Bottom line: If it’s not domesticated, it’s not a pet. If it’s livestock, it’s not a pet. That limits your options dramatically. I’m sure there are plenty who would disagree with me, but there are no domesticated reptiles, and no reptiles that should be pets. Ditto for amphibians. Nor are ferrets domesticated, etc.

But mainly, we shouldn’t be capturing any wild animals to make them pets, whether fish, bird, reptile, amphibian, mammal, whatever. And we shouldn’t be bringing in animals to this country that could become invasive. And @pdworkin is dead on here, people buy these things as pets, probably not even knowing how unscrupulous the importer was, then release them to the wild when they get to be a problem, next thing you know we have a population of Burmese Pythons eating every last thing in the Everglades. And they are far from the only example. Florida’s ecosystem has been devastated by foolishly imported species that thrived in the subtropical climate and became invasive. Strict import rules are the least we can do. I’ll be writing my congressman to support this bill.

Snarp's avatar

@Blondesjon No doubt the government should be working on those things. On the other hand, this is a bill that ought to be crystal clear (except I’m sure some dealers in exotic pets will be lobbying hard against it), bipartisan, and easy to pass.

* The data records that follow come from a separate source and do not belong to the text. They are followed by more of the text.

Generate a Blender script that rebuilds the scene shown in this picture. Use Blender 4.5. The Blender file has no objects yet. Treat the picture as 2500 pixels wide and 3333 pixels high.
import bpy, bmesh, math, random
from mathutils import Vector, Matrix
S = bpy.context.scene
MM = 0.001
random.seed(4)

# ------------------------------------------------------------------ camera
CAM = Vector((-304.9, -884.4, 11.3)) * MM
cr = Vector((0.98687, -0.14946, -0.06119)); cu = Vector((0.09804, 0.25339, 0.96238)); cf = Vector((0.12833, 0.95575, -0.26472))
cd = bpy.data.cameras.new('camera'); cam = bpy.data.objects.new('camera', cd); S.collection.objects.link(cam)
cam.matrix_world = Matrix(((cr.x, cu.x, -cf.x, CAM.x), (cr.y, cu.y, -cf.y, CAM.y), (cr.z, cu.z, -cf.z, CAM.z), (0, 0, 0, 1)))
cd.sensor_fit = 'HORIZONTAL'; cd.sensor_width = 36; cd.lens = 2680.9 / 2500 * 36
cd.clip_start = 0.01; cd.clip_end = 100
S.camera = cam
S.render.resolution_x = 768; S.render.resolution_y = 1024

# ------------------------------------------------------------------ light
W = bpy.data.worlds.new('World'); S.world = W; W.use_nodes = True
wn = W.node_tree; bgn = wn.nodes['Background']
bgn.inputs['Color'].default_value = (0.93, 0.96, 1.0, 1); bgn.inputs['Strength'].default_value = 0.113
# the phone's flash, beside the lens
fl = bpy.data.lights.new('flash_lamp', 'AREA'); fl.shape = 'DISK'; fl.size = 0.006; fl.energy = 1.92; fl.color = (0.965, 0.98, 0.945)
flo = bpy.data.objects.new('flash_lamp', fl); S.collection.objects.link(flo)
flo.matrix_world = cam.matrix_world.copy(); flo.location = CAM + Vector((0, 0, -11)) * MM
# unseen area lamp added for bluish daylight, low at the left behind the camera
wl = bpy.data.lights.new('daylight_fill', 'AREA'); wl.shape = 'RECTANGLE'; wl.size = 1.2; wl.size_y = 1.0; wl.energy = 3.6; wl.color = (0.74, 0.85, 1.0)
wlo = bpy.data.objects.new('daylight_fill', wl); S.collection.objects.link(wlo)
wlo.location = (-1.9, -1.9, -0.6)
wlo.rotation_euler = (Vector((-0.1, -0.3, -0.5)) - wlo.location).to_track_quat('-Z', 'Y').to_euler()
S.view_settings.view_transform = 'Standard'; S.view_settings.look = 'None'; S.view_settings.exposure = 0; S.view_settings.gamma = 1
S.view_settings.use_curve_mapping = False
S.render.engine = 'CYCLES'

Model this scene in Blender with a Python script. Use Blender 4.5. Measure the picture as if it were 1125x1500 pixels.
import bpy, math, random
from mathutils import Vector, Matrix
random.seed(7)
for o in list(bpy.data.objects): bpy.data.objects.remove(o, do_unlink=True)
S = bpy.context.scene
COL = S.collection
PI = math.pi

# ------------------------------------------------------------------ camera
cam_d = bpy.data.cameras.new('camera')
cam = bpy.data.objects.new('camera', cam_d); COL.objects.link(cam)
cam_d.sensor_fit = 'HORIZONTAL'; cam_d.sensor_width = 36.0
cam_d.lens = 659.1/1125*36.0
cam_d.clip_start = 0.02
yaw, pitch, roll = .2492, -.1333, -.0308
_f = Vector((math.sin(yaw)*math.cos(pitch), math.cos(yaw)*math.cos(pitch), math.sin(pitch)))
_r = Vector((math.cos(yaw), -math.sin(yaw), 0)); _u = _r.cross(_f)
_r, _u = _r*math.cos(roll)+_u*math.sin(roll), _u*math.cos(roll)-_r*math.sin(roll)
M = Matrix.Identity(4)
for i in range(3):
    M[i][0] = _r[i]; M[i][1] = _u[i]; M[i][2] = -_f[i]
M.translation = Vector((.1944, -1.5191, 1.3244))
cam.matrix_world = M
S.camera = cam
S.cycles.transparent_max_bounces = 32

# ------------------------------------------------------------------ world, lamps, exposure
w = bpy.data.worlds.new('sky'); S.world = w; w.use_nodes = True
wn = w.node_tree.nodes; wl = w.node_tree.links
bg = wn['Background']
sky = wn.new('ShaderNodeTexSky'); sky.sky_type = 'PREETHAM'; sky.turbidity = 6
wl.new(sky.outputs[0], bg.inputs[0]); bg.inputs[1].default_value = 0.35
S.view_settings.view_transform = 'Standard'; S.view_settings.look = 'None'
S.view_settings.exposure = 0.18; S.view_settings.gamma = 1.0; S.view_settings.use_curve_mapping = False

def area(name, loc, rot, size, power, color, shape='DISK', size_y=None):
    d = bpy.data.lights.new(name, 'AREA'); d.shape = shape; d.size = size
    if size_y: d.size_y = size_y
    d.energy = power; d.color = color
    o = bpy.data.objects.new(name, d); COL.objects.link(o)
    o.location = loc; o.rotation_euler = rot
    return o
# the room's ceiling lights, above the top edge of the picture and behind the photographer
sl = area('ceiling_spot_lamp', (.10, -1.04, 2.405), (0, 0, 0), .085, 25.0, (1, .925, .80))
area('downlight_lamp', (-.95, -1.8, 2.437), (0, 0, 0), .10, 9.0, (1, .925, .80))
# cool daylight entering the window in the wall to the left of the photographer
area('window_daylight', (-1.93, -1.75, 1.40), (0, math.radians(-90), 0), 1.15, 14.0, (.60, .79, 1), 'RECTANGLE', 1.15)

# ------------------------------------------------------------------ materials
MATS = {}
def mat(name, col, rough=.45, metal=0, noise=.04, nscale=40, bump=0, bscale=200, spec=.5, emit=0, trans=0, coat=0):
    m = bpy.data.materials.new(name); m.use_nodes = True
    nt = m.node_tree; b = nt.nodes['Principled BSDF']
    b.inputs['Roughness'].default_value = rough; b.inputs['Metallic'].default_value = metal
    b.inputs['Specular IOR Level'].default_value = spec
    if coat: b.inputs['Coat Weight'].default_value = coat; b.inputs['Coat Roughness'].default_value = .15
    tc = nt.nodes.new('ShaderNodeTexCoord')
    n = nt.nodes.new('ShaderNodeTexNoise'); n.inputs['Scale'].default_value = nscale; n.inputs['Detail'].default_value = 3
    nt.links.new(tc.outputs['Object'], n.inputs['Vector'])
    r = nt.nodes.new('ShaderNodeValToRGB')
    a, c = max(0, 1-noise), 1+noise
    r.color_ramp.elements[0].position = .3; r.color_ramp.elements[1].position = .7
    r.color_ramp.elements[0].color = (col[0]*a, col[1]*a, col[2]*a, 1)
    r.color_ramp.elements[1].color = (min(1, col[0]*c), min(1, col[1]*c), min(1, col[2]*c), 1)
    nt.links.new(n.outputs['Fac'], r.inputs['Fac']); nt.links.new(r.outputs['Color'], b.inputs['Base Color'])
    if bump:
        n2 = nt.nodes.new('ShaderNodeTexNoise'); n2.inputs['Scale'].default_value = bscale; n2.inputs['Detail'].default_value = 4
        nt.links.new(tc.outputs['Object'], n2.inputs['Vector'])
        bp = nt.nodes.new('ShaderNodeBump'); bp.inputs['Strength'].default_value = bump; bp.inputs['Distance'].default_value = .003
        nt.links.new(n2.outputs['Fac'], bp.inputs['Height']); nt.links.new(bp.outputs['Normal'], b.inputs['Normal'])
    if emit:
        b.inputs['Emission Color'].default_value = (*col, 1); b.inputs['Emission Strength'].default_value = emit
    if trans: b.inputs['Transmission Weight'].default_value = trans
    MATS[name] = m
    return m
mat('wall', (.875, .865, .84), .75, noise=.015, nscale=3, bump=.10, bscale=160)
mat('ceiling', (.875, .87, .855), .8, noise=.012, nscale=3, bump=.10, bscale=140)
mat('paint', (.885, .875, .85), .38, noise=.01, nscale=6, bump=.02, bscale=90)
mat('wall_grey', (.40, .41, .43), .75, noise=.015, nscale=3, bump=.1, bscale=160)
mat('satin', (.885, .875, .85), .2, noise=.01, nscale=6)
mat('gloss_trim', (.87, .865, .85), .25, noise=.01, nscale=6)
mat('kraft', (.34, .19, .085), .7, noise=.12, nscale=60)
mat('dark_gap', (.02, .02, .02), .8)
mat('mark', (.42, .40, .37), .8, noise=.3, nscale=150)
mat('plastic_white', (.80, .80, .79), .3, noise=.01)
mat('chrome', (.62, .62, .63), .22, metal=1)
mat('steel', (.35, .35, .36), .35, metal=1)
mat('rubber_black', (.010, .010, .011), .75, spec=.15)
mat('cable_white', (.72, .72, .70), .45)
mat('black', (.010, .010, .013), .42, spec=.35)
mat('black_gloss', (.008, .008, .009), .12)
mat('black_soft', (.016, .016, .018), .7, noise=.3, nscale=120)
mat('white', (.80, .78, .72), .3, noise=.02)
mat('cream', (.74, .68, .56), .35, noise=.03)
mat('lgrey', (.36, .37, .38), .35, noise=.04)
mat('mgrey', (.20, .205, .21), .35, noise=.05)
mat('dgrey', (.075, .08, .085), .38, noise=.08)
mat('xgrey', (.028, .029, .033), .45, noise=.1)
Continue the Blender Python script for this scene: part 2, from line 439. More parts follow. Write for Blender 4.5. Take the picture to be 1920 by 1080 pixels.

Why not get something done that will actually accomplish something instead of bickering endlessly about health care until you end up with a compromise bill that is practically useless.

The same could apply to any of your issues, and I think they’re all important, but they’re all virtually impossible to reach any consensus on, and even if you could, the likelihood of actually having any impact on homelessness, for example, is slim.

We shouldn’t stop passing important laws that should have been passed decades ago just because we are bogged down fighting over controversial legislation until nothing is left of it but a convoluted and ineffective compromise.